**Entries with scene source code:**

········

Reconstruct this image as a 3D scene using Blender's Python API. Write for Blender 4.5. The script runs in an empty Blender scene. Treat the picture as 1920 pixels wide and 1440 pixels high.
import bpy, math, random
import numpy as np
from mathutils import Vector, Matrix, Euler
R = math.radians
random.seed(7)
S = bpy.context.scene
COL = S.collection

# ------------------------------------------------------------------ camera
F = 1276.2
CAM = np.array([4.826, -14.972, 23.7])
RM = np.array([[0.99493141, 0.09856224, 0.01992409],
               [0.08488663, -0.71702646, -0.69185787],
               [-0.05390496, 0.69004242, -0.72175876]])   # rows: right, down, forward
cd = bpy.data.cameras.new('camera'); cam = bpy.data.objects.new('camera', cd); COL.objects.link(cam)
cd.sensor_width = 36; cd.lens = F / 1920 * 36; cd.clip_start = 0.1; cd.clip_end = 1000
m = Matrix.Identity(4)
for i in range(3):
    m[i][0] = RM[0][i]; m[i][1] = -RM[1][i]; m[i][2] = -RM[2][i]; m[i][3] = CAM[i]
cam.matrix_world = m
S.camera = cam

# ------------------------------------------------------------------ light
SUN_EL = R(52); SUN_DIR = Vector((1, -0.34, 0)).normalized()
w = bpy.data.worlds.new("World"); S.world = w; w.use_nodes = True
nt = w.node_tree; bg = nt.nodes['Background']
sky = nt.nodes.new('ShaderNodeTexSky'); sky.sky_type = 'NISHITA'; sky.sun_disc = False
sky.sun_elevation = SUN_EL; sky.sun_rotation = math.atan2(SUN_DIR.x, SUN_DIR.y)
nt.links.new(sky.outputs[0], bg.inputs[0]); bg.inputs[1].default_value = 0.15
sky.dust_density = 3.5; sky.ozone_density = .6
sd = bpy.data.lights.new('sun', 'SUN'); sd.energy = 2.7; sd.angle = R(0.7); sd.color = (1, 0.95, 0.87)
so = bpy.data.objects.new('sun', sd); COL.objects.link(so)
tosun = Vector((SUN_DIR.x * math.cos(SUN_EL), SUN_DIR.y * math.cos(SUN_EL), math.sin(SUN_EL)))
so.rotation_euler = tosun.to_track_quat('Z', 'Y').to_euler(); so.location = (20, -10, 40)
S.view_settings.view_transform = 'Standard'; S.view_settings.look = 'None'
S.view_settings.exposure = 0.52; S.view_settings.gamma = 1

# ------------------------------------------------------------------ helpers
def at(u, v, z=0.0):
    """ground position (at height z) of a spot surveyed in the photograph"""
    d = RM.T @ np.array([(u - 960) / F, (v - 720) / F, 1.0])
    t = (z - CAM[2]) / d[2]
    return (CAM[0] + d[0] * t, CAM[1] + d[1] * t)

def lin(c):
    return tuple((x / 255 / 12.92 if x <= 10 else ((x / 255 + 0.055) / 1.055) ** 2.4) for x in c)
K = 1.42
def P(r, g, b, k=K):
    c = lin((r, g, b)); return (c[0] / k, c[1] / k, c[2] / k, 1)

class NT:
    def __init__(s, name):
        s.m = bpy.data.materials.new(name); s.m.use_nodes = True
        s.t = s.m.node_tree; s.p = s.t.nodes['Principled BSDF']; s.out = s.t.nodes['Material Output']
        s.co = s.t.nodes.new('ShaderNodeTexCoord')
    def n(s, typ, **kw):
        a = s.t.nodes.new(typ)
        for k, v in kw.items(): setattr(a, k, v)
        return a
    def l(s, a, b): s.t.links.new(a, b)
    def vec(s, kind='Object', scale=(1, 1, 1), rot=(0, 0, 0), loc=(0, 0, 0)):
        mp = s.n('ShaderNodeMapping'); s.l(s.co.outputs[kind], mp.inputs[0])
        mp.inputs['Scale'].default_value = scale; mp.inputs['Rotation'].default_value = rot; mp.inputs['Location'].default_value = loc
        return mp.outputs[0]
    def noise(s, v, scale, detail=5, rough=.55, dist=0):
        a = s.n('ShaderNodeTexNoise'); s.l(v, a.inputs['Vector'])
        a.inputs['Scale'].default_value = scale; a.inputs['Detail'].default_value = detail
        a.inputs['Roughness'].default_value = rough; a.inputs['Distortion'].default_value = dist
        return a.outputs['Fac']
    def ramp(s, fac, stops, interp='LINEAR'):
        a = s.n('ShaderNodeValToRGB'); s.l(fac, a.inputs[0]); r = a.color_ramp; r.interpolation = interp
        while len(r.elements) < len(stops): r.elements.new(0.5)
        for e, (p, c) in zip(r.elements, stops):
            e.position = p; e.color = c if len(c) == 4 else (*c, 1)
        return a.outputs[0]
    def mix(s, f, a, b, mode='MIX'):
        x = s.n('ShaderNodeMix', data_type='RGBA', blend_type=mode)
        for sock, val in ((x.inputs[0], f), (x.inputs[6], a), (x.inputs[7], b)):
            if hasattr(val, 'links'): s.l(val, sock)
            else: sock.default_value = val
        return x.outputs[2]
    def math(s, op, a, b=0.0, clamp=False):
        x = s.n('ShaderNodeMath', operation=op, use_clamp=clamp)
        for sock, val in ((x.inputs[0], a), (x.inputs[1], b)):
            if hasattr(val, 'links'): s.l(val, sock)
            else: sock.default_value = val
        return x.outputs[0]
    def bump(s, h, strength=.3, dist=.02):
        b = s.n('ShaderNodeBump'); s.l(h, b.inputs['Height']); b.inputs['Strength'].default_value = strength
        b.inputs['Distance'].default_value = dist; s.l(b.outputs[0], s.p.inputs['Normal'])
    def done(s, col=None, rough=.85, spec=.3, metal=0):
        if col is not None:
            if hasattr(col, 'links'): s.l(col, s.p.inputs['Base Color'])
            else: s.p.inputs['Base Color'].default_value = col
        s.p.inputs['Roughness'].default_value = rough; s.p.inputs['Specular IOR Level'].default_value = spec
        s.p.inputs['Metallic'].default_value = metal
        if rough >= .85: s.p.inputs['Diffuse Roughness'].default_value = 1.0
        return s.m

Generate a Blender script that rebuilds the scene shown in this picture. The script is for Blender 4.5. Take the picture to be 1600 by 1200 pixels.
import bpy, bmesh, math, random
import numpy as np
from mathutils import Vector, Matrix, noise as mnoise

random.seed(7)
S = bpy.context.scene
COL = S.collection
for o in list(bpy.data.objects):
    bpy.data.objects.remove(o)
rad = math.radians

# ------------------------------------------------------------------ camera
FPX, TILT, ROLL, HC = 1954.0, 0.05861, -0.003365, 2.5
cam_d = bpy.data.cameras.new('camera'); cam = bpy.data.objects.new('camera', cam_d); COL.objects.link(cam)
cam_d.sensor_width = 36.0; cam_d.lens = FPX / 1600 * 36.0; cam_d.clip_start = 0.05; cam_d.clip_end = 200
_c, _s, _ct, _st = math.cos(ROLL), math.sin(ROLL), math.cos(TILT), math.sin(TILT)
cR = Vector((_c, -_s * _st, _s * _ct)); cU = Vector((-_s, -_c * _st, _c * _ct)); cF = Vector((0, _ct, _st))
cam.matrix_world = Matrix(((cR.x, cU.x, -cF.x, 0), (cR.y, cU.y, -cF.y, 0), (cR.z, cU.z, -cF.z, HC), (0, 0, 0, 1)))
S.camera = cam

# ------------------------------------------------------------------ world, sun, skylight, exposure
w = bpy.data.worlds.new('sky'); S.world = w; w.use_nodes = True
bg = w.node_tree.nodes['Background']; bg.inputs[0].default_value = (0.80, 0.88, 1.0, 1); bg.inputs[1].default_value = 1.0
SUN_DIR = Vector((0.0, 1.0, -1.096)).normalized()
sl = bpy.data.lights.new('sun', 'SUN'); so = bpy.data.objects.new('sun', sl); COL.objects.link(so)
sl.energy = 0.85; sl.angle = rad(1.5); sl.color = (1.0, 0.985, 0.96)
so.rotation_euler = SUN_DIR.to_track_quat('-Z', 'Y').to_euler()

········

**WRITTEN TASK:** Starting with the line that contains "Generate a Blender", print each line through the last one in the listing. Include both end lines and add nothing.

**WRITTEN REPLY:**
Generate a Blender script that rebuilds the scene shown in this picture. The script is for Blender 4.5. Take the picture to be 1600 by 1200 pixels.
import bpy, bmesh, math, random
import numpy as np
from mathutils import Vector, Matrix, noise as mnoise

random.seed(7)
S = bpy.context.scene
COL = S.collection
for o in list(bpy.data.objects):
    bpy.data.objects.remove(o)
rad = math.radians

# ------------------------------------------------------------------ camera
FPX, TILT, ROLL, HC = 1954.0, 0.05861, -0.003365, 2.5
cam_d = bpy.data.cameras.new('camera'); cam = bpy.data.objects.new('camera', cam_d); COL.objects.link(cam)
cam_d.sensor_width = 36.0; cam_d.lens = FPX / 1600 * 36.0; cam_d.clip_start = 0.05; cam_d.clip_end = 200
_c, _s, _ct, _st = math.cos(ROLL), math.sin(ROLL), math.cos(TILT), math.sin(TILT)
cR = Vector((_c, -_s * _st, _s * _ct)); cU = Vector((-_s, -_c * _st, _c * _ct)); cF = Vector((0, _ct, _st))
cam.matrix_world = Matrix(((cR.x, cU.x, -cF.x, 0), (cR.y, cU.y, -cF.y, 0), (cR.z, cU.z, -cF.z, HC), (0, 0, 0, 1)))
S.camera = cam

# ------------------------------------------------------------------ world, sun, skylight, exposure
w = bpy.data.worlds.new('sky'); S.world = w; w.use_nodes = True
bg = w.node_tree.nodes['Background']; bg.inputs[0].default_value = (0.80, 0.88, 1.0, 1); bg.inputs[1].default_value = 1.0
SUN_DIR = Vector((0.0, 1.0, -1.096)).normalized()
sl = bpy.data.lights.new('sun', 'SUN'); so = bpy.data.objects.new('sun', sl); COL.objects.link(so)
sl.energy = 0.85; sl.angle = rad(1.5); sl.color = (1.0, 0.985, 0.96)
so.rotation_euler = SUN_DIR.to_track_quat('-Z', 'Y').to_euler()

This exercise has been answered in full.